Open indianakernick opened 7 years ago
I wrote a first draft of a libnanovg
Homebrew formula. It seems to work quite well so far.
You can try it out by downloading the file, cd
ing to the folder, and then running:
brew install --HEAD libnanovg.rb
Before we can submit the formula to Homebrew, there are a few minor issues left to fix in nanovg:
[ ] Merge #419 (unless there is a good reason to stick with glfw3
for the Mac build)
[ ] Consider adding a shared library build (this is optional; my formula supports this by patching premake4.lua
but that patch needs to go before submitting to Homebrew)
[ ] Create a release tag, e. g. v0.1
@memononen I understand there is little incentive for you to add Homebrew support. I feel that Mac users are going to find the formula very convenient. Apart from the necessary up-front fixes listed above, a Homebrew formula will not cause the project any maintenance burden. It’s Homebrew contributors who are responsible for maintaining the formula, not you as the upstream project maintainer.
@claui thanks for taking the time to make this too easy for me :)
The library is intended to be included as source, so no shared library.
NanoVG itself does not need GLFW, but the examples need it. How does homebrew deal with libraries which have kind of the "library" part and demos in it?
I'm fine with the glfw3 vs glfw thing as long as I can make it work on my machine. I'm still hesitant to use homebrew. I have previously had annoying problems using it. I think the problem case was if I had to manually install something which was also available at homebrew, so things just got messed up big time. Maybe I could give it another go.
NanoVG itself does not need GLFW, but the examples need it. How does homebrew deal with libraries which have kind of the "library" part and demos in it?
By default, glfw is installed and the examples are built. If the --without-examples
option is present, glfw is not installed and the examples are not built. Homebrew itself doesn't specifically handle libraries with examples in them. Formulae can just choose to build the examples if they want to. Specifically, the formula installs the examples in the libexec
directory of the keg.
@memononen What @Kerndog73 says is 100 % correct. In case you’re interested in a few more details:
Homebrew uses package-specific directories to install packages, e. g. /usr/local/Cellar/libnanovg/0.1
for nanovg.
As to organizing libs vs. examples, Homebrew provides standards for this. According to my formula (which aims to stick to those standards), Homebrew will install nanovg as follows:
/usr/local/Cellar/libnanovg/0.1/
bin/
example_fbo ← Bash shims for libexec/bin/…

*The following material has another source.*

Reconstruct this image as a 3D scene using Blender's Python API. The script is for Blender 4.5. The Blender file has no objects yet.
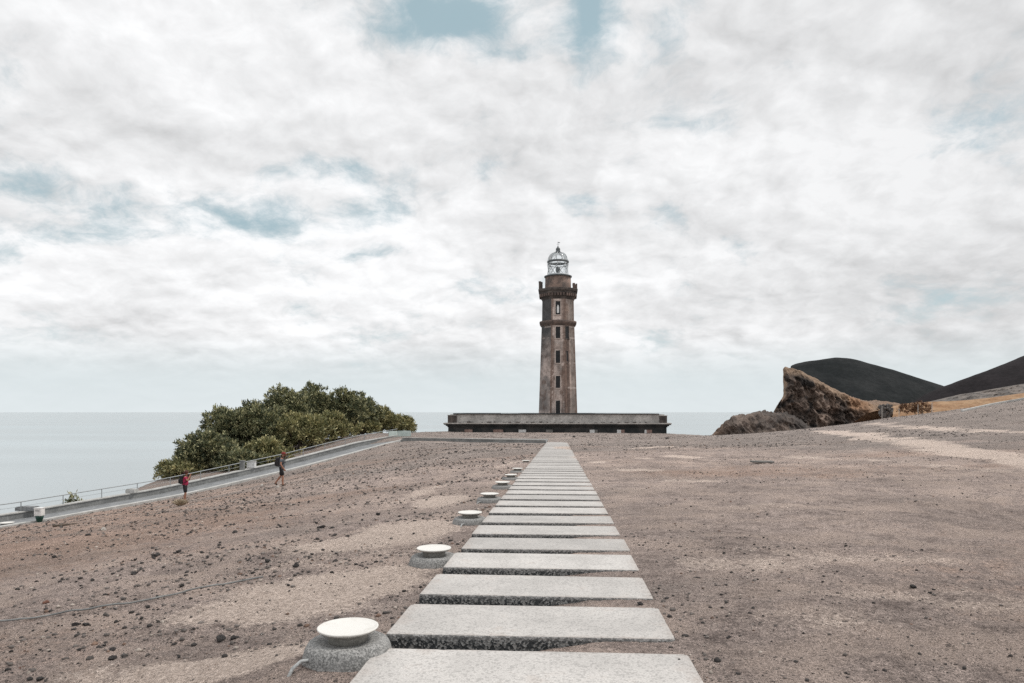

… ← (nanovg-specific workaround; needed
← because binaries rely on the cwd)
include/
nanovg.h
…
lib/
libnanovg.a
libnanovg.dylib
libexec/
bin/
example_fbo ← binaries
…
example/ ← example code; runtime resources
… ← (basically a copy of `example`)
share/doc/libnanovg/
LICENSE.txt
README.md
As a post-install step, Homebrew will then create appropriate symlinks:
/usr/local/Cellar/libnanovg/0.1/
bin/
example_fbo ← /usr/local/bin/example_fbo
… …
include/
nanovg.h ← /usr/local/include/nanovg.h
…
lib/
libnanovg.a ← /usr/local/lib/libnanovg.a
libnanovg.dylib ← …
libexec/ ← By convention, Homebrew will not
bin/ create symlinks to any of these.
example_fbo
…
example/
…
share/doc/libnanovg/ ← /usr/local/share/doc/libnanovg/
LICENSE.txt
README.md
The library is intended to be included as source
@memononen By as source, are you referring to e. g. nanovg.c
? Where exactly would you want the source file included?
so no shared library
That’s fine. I was suggesting a dylib option mainly because I’ve seen instances of nanovg used as a dylib in the wild. Of course I respect your choice to not offer a shared library build.
Just to understand your words 100 % correctly: you are not willing to accept a PR based on this patch, correct? (Just asking because I’ve been preparing that exact PR.)
I've only been using NanoVG for about a week and I think it's awesome! Installing the library is easy but it's not as easy as letting a package manager install the library for me. If this library is no-longer being updated then there would be little benefit in creating a homebrew package because the user would only need to install the library once. Of course, this is your decision. I just think creating a homebrew package would be more convenient for the user.